It's been a lovely experience. Ninc is an organization for novelists in any genre, though it was founded by, and its membership is still dominated by, romance writers. Naturally those of us who are in the SF-F end of things recognized one another on sight, by some mysterious code (I think it involved clothes or maybe hair, but I'm not sure) and like little magnetic beads tended to clump up. But I also met (and enjoyed) writers who weren't at all of the SF/F persuasion. Since Ninc is for novelists, and membership requires at least two published novels, the group as a whole is businesslike and the out-of-meeting discussions are refreshingly candid. Any time you get writers together they'll talk writing (moans about copy edits, page proofs, being stuck, losing a favorite editor, etc.) but when in the company of non-writers (whose interest in the minutiae wanes faster than you'd think if you hadn'[t seen the glazing eyes) writers do often try to be sociable and interact almost normally. Writers who aren't worrying about whether the non-writers will be bored...who have a whole weekend to interact, uninterrupted...have a lot of fun that way.
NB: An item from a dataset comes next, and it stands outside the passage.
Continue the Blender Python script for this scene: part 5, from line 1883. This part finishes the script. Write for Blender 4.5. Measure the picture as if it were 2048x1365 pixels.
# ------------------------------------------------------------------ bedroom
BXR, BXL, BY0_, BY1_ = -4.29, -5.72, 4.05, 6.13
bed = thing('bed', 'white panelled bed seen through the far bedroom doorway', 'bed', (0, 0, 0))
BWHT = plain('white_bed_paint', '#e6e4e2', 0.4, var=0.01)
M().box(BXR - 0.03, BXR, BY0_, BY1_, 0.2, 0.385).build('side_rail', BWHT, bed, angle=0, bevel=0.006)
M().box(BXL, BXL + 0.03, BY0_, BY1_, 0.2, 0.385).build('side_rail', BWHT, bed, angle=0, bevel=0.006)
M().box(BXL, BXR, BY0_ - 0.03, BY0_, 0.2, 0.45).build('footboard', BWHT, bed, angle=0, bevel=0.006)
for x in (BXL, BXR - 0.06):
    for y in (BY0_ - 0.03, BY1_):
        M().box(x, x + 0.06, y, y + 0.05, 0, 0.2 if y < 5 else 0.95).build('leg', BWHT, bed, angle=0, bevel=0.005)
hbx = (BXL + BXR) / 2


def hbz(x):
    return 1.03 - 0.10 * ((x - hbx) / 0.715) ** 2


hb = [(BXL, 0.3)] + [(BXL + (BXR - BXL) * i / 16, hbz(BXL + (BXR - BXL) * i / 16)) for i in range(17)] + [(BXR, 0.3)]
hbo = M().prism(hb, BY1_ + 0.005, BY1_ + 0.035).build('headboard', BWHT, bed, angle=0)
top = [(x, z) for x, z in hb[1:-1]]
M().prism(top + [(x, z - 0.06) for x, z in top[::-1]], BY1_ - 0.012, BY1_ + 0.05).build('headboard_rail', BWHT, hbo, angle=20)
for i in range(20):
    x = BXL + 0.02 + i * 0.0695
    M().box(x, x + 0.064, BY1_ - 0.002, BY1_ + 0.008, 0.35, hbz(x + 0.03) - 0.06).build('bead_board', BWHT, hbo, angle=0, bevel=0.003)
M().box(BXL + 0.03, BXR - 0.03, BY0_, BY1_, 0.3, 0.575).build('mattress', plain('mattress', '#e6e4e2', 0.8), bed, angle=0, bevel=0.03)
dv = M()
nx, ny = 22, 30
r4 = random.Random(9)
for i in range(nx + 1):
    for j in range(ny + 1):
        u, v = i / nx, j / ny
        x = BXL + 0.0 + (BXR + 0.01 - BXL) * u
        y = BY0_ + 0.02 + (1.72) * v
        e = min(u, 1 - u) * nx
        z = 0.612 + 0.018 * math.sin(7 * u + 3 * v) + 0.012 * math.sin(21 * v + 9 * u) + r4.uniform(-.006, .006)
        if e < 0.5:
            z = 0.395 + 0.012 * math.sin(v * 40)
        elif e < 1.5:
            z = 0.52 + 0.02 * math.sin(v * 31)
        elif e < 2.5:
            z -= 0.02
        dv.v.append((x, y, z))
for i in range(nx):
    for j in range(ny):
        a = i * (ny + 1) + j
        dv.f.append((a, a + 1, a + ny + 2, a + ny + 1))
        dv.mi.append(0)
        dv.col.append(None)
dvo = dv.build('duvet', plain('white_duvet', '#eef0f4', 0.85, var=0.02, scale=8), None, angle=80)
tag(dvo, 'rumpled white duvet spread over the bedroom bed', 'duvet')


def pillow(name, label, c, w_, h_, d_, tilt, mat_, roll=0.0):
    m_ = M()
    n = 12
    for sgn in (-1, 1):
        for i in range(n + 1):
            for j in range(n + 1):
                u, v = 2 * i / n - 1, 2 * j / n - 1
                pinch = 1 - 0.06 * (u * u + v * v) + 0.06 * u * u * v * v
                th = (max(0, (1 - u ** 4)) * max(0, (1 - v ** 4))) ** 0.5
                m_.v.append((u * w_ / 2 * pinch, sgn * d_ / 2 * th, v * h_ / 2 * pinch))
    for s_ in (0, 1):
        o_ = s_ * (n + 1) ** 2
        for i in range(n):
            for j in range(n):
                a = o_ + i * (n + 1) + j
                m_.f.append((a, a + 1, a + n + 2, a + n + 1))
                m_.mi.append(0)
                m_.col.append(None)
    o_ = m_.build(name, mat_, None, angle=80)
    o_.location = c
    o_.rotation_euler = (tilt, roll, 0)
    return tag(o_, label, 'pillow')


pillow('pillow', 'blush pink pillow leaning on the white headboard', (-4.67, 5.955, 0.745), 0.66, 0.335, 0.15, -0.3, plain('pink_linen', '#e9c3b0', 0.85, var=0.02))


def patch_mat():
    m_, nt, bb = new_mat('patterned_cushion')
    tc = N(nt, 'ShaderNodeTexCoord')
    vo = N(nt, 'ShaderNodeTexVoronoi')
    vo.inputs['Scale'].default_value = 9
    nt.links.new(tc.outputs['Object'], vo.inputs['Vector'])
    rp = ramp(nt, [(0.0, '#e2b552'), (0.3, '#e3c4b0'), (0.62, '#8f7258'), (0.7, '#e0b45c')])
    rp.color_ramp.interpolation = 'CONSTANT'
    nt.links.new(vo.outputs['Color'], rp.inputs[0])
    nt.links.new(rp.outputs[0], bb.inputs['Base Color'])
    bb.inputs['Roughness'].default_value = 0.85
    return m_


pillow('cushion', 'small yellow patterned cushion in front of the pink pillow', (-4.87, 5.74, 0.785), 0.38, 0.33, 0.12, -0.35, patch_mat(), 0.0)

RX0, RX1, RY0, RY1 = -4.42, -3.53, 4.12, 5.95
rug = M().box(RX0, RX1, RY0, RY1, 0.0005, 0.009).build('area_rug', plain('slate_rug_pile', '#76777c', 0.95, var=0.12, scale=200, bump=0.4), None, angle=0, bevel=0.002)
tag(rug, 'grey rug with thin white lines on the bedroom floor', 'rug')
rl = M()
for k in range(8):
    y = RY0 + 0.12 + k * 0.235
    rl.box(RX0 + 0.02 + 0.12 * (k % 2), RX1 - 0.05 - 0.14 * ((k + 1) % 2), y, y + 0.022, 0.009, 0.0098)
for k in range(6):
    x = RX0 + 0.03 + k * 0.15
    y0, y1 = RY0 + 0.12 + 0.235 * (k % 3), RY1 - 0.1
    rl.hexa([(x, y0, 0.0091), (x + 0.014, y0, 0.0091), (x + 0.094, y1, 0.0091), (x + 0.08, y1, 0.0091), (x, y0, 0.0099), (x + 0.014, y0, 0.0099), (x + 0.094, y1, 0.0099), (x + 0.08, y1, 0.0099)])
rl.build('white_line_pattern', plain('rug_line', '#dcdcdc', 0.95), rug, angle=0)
My web-guru Ruta, of Willowbrook Designs, attended as an "industry professional"--she's done several author websites besides mine, as well as artist sites, gallery sites, restaurant sites, etc. She was on a panel about internet marketing and promotion--her first--and I was cheering her on. In the course of the weekend, she updated another writer-client's site, my site, and picked up at least one new client. Three of the presenters on the same panel were associated in one way or another with Romantic Times (one of them also worked at a television station and gave us fascinated insight into what makes a press release click for those who receive them in piles and then try to choose whom to invite on camera..."ate a snake in China" will be a catch-phrase for a lot of us, whether we ever get to China or not.)
The hotel, the Drury Plaza in downtown St. Louis, has been wonderful--not only the in-room stuff like free wireless internet and a refrigerator and enough storage space, but the free breakfast that's a real breakfast not a token one, free snacks in late afternoon (popcorn, etc.) and friendly, cheerful hotel employees that have made the stay so pleasant. And out our window, a view of the Arch.
Anyway--it's been a very good time all around, and tomorrow I leave on the train for points north and east.